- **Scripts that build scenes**
════
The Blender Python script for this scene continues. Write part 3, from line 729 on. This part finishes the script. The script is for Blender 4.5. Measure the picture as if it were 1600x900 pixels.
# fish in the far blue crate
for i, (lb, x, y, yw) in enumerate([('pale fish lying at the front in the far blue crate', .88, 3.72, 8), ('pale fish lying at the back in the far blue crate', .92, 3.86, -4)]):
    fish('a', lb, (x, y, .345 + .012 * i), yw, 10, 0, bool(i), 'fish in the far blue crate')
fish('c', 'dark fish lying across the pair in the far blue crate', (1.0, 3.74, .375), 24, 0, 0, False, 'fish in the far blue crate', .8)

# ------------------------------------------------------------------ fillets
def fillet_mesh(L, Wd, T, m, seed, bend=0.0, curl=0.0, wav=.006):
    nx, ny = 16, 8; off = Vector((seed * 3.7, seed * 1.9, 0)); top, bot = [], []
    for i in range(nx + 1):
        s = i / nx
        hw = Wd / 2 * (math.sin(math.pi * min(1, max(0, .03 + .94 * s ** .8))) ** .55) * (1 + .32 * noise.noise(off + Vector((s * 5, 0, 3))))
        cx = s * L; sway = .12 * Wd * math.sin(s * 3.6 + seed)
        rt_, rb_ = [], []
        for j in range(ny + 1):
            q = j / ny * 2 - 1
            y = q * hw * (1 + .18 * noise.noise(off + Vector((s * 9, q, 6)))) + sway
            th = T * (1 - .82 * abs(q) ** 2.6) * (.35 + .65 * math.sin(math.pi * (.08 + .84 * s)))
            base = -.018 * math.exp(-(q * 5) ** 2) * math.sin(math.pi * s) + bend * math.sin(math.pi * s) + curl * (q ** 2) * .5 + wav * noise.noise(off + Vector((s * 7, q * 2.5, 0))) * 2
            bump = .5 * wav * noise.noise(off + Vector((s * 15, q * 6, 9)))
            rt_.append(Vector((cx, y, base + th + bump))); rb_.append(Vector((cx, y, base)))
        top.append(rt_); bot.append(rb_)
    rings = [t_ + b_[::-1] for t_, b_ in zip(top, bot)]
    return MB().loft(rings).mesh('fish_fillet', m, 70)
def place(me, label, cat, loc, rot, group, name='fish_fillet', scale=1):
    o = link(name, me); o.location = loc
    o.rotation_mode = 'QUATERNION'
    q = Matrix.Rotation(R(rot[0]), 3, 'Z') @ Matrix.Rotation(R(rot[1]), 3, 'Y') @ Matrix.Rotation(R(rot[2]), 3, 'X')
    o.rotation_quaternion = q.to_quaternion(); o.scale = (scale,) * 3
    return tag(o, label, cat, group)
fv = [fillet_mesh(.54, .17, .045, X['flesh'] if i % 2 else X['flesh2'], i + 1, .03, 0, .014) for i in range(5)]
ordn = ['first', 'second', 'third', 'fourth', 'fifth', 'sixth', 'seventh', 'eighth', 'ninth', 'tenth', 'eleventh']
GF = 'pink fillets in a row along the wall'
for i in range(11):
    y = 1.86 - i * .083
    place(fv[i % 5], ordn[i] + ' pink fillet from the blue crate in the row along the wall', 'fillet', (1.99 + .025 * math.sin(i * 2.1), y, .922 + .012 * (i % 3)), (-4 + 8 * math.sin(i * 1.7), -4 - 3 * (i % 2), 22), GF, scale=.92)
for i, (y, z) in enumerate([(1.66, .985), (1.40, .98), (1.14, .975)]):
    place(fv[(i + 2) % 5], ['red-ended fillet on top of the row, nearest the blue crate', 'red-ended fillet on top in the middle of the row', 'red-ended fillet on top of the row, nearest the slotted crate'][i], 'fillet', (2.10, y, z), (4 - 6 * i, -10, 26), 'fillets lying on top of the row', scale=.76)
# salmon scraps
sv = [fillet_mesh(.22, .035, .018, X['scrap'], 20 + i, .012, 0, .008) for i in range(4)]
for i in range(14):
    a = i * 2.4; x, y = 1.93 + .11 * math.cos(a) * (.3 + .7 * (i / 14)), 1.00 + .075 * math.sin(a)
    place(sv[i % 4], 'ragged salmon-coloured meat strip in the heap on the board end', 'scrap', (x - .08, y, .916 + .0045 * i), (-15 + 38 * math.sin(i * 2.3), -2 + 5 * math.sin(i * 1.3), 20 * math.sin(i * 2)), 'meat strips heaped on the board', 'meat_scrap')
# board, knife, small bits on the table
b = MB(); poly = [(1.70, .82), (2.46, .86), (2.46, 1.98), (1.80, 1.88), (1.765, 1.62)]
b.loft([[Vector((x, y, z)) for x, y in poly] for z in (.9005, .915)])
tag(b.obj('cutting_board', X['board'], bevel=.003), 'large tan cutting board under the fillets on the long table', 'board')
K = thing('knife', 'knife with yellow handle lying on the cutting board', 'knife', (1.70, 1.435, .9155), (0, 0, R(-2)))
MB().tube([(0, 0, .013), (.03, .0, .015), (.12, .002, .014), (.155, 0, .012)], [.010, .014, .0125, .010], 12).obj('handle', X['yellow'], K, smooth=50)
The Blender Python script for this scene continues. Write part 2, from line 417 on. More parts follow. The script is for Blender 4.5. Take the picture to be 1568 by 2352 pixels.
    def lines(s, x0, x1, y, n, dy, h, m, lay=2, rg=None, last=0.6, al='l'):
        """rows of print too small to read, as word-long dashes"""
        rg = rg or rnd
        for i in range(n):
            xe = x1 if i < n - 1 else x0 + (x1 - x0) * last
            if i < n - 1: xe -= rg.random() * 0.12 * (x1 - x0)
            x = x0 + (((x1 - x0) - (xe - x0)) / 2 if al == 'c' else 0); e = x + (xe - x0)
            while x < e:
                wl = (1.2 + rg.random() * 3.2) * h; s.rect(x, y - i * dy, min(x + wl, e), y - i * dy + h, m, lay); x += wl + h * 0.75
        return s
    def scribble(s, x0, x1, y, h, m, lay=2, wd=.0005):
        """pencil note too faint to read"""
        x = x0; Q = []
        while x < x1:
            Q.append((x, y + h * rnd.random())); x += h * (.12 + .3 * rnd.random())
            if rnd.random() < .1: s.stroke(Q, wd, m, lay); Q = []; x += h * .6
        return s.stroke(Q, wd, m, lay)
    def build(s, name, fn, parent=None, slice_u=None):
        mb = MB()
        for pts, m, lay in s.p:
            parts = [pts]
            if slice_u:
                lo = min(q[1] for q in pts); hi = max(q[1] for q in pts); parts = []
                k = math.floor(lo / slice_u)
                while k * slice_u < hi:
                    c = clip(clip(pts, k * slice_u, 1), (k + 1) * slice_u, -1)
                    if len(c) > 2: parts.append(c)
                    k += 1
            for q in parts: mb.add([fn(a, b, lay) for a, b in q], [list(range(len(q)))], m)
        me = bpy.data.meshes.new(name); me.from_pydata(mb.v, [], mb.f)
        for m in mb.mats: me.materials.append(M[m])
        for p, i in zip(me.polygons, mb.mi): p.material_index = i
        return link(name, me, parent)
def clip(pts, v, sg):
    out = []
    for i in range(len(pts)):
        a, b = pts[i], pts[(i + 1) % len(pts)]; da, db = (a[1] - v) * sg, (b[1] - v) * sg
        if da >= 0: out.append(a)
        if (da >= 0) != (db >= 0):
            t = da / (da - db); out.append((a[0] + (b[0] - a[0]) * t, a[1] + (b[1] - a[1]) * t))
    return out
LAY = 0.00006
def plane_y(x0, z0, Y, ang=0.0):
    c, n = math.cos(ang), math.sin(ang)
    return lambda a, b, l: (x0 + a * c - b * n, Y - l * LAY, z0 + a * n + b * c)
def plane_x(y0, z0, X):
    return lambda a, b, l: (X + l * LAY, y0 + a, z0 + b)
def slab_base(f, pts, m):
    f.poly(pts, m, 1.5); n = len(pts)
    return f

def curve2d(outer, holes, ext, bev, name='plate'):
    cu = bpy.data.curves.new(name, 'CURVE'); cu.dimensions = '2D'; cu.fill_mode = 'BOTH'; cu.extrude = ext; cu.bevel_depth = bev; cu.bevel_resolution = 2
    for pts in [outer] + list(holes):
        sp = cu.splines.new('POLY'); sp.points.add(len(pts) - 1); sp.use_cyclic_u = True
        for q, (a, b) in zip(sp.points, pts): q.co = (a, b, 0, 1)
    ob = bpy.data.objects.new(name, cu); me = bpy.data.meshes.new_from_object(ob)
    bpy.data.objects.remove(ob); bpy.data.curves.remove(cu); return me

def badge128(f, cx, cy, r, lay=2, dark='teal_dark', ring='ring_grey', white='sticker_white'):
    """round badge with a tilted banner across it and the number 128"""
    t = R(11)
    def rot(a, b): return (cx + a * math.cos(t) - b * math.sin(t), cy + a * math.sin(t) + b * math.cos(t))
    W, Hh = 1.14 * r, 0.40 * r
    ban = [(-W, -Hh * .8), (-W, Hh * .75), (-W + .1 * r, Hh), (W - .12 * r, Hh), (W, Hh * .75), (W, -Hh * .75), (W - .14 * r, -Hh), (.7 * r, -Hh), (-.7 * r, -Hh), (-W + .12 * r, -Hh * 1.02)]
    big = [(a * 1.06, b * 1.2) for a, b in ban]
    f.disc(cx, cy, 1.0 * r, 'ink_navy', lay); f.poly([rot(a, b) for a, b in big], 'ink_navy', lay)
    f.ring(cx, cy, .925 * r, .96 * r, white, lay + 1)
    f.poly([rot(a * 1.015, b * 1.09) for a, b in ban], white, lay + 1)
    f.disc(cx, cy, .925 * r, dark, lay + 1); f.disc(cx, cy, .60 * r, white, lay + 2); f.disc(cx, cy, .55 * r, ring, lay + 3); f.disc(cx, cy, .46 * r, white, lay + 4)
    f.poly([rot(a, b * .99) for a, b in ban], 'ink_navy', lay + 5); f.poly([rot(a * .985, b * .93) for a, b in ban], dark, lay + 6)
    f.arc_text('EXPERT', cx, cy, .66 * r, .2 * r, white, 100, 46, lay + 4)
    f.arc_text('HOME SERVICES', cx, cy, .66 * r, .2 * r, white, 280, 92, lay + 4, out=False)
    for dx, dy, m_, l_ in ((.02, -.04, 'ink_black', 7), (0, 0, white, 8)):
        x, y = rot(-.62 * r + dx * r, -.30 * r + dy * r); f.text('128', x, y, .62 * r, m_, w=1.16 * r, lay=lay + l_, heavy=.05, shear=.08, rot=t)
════
- **Required work**
Verbatim output is expected for the lines from the start of the data to the line in which "fish('c', 'dark fish" appears, both included.

- **Finished exercise**
The Blender Python script for this scene continues. Write part 3, from line 729 on. This part finishes the script. The script is for Blender 4.5. Measure the picture as if it were 1600x900 pixels.
# fish in the far blue crate
for i, (lb, x, y, yw) in enumerate([('pale fish lying at the front in the far blue crate', .88, 3.72, 8), ('pale fish lying at the back in the far blue crate', .92, 3.86, -4)]):
    fish('a', lb, (x, y, .345 + .012 * i), yw, 10, 0, bool(i), 'fish in the far blue crate')
fish('c', 'dark fish lying across the pair in the far blue crate', (1.0, 3.74, .375), 24, 0, 0, False, 'fish in the far blue crate', .8)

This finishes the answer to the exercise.